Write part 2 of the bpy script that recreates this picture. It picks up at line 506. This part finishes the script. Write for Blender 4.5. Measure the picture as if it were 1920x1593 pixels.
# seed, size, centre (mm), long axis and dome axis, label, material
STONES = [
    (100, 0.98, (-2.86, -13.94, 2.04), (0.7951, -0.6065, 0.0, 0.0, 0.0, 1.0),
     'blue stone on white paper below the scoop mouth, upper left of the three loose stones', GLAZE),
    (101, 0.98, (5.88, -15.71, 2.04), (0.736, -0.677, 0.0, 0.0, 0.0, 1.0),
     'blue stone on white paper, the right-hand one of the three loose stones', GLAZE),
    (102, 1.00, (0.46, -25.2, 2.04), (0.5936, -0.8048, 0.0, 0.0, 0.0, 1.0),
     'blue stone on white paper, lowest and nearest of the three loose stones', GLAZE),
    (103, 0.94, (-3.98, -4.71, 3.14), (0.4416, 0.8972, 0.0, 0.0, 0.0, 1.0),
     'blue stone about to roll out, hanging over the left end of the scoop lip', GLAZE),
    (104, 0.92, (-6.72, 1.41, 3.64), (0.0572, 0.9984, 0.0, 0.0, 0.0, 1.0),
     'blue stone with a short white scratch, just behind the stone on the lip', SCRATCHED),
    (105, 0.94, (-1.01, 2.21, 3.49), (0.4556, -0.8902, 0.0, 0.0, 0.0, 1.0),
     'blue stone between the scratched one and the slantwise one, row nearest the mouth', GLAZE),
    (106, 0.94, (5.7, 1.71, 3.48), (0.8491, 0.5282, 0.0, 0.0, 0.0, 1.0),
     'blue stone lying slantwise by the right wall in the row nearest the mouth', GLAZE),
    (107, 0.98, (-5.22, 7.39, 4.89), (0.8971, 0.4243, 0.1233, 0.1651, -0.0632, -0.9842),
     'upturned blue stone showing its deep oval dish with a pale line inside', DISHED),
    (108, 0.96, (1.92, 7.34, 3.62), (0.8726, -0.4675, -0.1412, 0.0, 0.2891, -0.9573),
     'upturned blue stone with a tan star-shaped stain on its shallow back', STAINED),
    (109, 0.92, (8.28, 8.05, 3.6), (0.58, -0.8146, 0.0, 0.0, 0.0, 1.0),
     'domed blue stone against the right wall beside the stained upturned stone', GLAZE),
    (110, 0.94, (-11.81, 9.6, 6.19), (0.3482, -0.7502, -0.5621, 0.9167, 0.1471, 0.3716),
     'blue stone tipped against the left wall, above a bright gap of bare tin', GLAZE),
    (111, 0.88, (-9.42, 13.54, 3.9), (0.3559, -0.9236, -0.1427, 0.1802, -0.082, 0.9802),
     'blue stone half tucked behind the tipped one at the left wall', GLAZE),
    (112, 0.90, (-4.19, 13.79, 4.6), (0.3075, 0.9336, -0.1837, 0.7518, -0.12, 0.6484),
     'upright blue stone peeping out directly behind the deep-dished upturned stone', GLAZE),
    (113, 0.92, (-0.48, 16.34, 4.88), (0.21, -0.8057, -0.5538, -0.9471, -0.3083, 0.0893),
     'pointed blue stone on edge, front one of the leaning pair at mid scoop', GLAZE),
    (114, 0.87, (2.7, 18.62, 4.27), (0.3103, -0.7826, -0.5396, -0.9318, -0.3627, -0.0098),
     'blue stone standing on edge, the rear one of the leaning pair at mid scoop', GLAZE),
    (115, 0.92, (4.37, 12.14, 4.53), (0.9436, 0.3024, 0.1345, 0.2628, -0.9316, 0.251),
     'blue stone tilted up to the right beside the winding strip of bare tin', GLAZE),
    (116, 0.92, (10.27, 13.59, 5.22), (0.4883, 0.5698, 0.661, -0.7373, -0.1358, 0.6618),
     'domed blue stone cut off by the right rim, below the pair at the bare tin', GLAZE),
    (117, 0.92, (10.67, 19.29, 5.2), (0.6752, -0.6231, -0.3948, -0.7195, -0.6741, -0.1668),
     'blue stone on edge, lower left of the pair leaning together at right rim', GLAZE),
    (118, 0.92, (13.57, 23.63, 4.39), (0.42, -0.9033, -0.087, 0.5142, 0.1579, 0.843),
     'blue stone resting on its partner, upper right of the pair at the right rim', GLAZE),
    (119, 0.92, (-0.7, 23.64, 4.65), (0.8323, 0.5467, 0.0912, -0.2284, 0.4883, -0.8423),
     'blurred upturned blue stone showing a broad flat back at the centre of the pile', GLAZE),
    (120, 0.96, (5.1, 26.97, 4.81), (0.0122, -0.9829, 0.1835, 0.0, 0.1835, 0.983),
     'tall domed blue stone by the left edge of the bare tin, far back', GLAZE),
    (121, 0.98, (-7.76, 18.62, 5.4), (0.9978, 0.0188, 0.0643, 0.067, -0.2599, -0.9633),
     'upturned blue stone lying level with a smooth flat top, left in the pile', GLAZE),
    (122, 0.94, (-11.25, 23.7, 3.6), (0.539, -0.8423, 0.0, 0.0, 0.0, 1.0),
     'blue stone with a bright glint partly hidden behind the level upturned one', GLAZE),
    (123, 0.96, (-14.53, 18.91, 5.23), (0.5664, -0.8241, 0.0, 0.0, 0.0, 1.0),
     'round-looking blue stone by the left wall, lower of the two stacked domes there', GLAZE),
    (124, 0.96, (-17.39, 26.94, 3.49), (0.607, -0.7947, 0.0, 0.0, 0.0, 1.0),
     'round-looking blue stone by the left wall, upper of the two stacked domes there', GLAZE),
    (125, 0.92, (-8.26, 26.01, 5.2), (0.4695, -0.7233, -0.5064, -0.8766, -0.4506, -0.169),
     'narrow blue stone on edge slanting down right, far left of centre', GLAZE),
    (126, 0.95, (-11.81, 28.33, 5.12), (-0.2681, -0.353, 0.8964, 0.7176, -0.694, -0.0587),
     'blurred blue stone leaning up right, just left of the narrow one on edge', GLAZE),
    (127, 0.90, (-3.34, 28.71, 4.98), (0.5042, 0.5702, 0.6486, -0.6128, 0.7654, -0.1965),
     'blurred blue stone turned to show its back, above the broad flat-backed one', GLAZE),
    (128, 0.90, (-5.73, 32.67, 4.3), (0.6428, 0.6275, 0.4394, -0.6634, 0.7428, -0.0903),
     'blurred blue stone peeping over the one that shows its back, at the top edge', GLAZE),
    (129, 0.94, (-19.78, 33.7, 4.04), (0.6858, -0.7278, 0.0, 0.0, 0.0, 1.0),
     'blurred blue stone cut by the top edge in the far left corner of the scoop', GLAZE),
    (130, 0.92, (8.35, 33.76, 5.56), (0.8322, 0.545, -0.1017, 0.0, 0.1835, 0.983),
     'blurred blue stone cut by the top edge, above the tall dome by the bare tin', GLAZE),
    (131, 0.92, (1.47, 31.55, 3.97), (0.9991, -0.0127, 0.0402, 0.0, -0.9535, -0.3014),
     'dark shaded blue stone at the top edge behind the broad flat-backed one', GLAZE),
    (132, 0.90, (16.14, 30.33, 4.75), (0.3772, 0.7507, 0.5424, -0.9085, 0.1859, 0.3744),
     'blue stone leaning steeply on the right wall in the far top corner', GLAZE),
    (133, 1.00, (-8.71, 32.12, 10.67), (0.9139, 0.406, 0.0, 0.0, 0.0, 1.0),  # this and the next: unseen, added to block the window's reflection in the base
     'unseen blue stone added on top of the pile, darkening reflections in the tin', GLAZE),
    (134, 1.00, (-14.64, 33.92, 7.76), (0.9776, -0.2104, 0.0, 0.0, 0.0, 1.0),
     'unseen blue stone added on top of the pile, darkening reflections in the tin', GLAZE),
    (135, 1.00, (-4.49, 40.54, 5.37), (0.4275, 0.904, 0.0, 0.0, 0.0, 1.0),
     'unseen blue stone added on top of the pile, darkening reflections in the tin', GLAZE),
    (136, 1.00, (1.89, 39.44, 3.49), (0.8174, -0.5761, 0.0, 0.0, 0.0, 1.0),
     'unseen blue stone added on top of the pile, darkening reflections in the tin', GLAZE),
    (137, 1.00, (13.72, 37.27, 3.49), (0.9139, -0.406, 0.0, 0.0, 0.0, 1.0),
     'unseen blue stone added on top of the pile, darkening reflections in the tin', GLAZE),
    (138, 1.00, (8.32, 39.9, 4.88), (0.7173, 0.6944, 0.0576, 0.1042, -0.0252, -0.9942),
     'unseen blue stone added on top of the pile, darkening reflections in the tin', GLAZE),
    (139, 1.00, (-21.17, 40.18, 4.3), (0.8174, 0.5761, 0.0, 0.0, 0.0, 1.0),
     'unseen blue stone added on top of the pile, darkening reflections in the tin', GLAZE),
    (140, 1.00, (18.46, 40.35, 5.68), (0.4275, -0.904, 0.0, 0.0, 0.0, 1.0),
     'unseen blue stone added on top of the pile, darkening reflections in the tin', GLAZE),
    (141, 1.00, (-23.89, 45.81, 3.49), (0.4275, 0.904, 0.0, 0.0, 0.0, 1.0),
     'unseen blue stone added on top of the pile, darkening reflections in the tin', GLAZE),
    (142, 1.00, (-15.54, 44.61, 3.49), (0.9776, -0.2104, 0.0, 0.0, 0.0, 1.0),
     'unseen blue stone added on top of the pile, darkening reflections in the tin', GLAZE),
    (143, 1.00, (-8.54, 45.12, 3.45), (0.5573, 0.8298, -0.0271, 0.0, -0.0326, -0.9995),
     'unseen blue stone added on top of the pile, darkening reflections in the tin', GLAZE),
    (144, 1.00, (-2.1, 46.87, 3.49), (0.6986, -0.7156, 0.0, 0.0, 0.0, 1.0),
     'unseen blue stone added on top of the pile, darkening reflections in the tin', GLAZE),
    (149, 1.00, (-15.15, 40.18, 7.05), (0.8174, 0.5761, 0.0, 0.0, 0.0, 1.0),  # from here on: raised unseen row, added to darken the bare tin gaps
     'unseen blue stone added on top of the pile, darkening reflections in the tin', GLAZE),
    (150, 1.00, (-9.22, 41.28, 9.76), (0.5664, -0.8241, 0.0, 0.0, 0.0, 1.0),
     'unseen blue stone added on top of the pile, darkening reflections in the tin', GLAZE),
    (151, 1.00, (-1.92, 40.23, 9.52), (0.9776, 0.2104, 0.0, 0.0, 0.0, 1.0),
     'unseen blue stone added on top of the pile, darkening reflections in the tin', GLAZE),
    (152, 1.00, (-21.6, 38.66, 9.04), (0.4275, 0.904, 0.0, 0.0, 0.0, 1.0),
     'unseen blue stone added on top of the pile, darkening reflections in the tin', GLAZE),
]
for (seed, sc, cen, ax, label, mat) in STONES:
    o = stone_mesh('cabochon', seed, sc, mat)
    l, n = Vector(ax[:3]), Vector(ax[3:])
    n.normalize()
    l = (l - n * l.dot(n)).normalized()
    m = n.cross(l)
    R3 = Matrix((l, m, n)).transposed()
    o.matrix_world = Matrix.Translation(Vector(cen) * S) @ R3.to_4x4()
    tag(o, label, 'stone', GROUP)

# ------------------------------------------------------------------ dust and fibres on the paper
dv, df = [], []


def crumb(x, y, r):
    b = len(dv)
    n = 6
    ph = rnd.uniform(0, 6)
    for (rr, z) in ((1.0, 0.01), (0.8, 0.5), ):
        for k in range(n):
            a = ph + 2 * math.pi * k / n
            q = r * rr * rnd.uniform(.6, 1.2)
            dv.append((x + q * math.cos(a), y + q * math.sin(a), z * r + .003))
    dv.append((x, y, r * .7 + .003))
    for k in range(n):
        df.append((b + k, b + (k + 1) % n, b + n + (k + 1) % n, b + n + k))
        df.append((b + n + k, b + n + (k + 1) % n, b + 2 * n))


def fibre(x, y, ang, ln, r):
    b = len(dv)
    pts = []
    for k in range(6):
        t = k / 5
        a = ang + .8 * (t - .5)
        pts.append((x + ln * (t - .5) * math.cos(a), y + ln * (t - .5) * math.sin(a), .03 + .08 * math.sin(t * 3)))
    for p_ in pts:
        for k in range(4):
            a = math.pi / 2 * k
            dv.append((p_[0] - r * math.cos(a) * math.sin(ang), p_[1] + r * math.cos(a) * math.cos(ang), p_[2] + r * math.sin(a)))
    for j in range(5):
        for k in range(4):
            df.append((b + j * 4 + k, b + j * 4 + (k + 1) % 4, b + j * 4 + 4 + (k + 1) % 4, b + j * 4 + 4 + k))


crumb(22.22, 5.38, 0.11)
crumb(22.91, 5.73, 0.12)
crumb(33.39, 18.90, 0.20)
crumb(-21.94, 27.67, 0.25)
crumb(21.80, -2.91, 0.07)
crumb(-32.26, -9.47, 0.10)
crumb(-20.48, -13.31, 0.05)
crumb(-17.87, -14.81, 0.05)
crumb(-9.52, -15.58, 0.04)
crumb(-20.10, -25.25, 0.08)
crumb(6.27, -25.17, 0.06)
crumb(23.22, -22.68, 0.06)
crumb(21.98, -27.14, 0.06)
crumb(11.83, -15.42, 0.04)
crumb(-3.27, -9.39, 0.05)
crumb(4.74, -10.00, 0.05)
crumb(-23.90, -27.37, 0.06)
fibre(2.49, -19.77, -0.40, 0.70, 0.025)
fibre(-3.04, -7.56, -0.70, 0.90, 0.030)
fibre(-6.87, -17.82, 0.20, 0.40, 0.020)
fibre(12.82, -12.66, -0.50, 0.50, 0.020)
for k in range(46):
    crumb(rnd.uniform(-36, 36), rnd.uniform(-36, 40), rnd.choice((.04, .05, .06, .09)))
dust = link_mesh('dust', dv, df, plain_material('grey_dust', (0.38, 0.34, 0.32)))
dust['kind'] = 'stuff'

::::::::

> _Requirement_
Gather each line of the listing containing the word "that" and show it.

> _Exercise answer_
Write part 2 of the bpy script that recreates this picture. It picks up at line 506. This part finishes the script. Write for Blender 4.5. Measure the picture as if it were 1920x1593 pixels.
     'blurred blue stone peeping over the one that shows its back, at the top edge', GLAZE),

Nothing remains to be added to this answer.